**WHAT IS ASKED**. Your answer should consist only of the lines below from the one with "Recreate this scene" through the one with "return (t*u, t*(cp-v*sp))", copied exactly.

----

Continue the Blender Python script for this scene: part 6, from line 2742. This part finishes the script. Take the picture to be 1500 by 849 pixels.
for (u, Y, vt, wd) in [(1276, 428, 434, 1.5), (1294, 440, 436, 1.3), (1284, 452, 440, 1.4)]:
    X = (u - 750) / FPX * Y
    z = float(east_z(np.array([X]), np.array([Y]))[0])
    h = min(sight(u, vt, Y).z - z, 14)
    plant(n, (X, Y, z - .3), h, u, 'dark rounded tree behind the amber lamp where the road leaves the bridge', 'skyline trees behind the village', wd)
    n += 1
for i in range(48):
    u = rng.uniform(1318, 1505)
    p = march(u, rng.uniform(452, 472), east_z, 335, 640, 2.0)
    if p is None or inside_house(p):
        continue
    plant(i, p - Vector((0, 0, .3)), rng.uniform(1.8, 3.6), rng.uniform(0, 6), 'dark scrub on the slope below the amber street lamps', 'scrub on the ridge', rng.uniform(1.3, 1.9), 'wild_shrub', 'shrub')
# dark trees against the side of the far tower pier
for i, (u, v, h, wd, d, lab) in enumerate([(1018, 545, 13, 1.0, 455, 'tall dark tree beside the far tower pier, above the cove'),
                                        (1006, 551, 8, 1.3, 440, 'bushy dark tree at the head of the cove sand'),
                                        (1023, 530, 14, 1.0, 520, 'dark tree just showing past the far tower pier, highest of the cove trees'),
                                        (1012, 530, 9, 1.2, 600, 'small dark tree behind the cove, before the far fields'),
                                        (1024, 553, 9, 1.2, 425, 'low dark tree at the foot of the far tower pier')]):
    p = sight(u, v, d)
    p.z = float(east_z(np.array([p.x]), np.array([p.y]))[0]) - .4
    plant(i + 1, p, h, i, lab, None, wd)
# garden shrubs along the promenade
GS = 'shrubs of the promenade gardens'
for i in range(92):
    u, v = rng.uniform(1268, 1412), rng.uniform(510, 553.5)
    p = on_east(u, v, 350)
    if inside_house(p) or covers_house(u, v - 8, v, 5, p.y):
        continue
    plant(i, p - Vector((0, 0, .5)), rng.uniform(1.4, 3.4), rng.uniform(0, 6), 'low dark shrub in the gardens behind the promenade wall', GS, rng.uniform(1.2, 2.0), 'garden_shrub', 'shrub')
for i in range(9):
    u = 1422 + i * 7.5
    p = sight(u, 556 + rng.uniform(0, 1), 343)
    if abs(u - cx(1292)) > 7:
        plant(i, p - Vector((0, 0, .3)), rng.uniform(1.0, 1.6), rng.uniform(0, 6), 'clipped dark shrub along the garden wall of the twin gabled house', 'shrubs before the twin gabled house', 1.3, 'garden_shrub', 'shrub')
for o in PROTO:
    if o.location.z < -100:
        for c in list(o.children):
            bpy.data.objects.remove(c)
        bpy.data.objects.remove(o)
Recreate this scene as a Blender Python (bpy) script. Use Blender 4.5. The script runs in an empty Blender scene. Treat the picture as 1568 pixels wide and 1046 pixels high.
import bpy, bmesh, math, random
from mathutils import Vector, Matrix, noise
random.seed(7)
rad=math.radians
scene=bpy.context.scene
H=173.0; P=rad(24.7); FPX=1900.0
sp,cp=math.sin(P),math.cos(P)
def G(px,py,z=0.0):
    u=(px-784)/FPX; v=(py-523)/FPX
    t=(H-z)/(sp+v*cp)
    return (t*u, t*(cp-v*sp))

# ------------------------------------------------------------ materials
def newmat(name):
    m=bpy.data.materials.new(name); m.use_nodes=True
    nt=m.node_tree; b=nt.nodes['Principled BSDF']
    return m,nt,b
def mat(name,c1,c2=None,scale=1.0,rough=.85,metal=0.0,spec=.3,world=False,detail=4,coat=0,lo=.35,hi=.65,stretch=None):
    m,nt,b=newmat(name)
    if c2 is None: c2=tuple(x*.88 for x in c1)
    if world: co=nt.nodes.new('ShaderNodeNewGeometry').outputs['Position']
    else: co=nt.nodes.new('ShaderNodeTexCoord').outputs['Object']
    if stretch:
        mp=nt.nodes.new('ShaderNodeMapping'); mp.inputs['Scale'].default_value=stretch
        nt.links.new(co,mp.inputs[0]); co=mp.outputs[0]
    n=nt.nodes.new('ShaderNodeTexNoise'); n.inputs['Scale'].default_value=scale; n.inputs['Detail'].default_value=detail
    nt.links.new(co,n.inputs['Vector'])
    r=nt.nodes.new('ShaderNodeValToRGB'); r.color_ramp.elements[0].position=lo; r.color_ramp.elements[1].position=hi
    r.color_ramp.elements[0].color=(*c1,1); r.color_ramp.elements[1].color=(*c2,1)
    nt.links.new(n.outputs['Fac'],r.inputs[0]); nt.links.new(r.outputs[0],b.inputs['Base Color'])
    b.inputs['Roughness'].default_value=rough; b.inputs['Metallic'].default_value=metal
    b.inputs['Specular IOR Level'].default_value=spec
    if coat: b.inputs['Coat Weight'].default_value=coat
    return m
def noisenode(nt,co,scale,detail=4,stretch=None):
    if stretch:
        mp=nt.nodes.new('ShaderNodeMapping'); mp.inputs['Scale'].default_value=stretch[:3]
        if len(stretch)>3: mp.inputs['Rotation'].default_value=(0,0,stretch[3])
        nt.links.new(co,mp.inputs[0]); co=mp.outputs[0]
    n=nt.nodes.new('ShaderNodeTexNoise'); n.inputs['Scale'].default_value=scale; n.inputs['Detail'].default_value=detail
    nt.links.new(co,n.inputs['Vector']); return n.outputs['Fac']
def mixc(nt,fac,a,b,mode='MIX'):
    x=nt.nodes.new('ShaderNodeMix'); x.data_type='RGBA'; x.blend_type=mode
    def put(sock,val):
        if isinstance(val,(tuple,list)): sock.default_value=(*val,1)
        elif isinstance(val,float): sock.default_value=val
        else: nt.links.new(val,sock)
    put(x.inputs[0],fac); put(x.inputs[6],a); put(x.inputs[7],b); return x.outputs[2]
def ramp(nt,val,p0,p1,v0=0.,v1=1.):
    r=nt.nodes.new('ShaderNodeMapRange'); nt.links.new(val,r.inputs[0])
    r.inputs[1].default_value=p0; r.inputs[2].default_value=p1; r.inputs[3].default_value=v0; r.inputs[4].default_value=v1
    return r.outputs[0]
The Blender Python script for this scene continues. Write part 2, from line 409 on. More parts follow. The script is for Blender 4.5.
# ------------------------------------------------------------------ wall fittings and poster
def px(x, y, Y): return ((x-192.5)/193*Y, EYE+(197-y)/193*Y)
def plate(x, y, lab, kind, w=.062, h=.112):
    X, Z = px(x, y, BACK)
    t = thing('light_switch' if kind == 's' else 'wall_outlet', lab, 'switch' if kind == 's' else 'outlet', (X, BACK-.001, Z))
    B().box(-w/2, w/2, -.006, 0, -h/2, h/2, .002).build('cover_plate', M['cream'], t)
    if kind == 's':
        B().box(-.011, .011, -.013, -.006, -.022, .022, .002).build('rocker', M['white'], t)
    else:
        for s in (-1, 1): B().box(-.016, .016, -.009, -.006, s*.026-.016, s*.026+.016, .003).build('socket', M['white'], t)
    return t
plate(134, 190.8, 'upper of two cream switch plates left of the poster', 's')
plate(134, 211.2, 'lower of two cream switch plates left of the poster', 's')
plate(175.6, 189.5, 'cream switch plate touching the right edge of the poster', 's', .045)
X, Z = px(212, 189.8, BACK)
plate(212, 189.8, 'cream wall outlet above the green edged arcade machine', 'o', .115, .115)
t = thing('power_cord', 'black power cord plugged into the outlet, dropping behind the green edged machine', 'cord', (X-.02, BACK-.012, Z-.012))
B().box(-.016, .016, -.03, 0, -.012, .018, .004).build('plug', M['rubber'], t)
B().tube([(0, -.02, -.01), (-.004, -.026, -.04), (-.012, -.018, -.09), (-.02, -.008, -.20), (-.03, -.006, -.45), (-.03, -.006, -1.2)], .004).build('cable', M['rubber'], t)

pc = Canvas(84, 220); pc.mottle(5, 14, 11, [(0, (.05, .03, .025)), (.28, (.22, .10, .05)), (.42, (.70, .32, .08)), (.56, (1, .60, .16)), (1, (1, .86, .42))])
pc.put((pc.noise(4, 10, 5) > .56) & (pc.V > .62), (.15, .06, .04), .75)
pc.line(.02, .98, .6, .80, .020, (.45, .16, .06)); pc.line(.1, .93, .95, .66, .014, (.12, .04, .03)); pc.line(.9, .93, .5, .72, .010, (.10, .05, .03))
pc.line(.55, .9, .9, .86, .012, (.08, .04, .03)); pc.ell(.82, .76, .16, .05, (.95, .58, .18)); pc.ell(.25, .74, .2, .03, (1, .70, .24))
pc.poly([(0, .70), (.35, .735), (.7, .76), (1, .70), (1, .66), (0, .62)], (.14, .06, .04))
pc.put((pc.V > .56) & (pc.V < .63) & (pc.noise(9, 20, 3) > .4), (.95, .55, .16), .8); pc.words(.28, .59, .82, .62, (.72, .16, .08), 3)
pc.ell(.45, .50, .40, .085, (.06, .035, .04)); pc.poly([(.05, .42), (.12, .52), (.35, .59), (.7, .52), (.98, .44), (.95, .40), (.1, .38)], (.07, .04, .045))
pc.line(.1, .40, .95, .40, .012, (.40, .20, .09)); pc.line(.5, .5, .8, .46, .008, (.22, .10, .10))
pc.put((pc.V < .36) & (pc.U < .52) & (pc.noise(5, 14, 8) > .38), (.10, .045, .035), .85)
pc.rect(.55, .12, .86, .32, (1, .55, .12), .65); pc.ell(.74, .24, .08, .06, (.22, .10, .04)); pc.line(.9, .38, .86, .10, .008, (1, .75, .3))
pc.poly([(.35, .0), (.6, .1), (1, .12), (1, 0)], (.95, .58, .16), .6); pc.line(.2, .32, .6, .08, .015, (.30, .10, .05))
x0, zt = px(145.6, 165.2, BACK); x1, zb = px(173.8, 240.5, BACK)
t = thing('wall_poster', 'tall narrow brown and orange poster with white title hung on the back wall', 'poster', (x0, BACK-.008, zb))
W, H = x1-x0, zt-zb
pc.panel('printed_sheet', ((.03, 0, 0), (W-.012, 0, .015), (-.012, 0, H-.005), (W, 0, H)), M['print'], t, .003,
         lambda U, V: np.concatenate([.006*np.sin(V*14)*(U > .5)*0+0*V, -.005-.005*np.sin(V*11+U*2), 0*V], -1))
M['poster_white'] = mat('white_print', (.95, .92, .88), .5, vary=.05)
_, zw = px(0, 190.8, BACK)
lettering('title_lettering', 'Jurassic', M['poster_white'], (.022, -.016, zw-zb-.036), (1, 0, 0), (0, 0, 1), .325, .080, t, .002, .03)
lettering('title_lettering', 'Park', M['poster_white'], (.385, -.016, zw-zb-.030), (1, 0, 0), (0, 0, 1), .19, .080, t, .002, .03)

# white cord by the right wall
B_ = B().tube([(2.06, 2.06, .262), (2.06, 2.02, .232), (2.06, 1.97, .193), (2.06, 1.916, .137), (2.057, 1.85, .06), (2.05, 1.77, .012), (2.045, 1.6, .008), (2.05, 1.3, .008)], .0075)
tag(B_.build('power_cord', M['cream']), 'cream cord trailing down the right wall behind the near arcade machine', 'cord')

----

**OUTPUT FOR THIS EXERCISE**.
Recreate this scene as a Blender Python (bpy) script. Use Blender 4.5. The script runs in an empty Blender scene. Treat the picture as 1568 pixels wide and 1046 pixels high.
import bpy, bmesh, math, random
from mathutils import Vector, Matrix, noise
random.seed(7)
rad=math.radians
scene=bpy.context.scene
H=173.0; P=rad(24.7); FPX=1900.0
sp,cp=math.sin(P),math.cos(P)
def G(px,py,z=0.0):
    u=(px-784)/FPX; v=(py-523)/FPX
    t=(H-z)/(sp+v*cp)
    return (t*u, t*(cp-v*sp))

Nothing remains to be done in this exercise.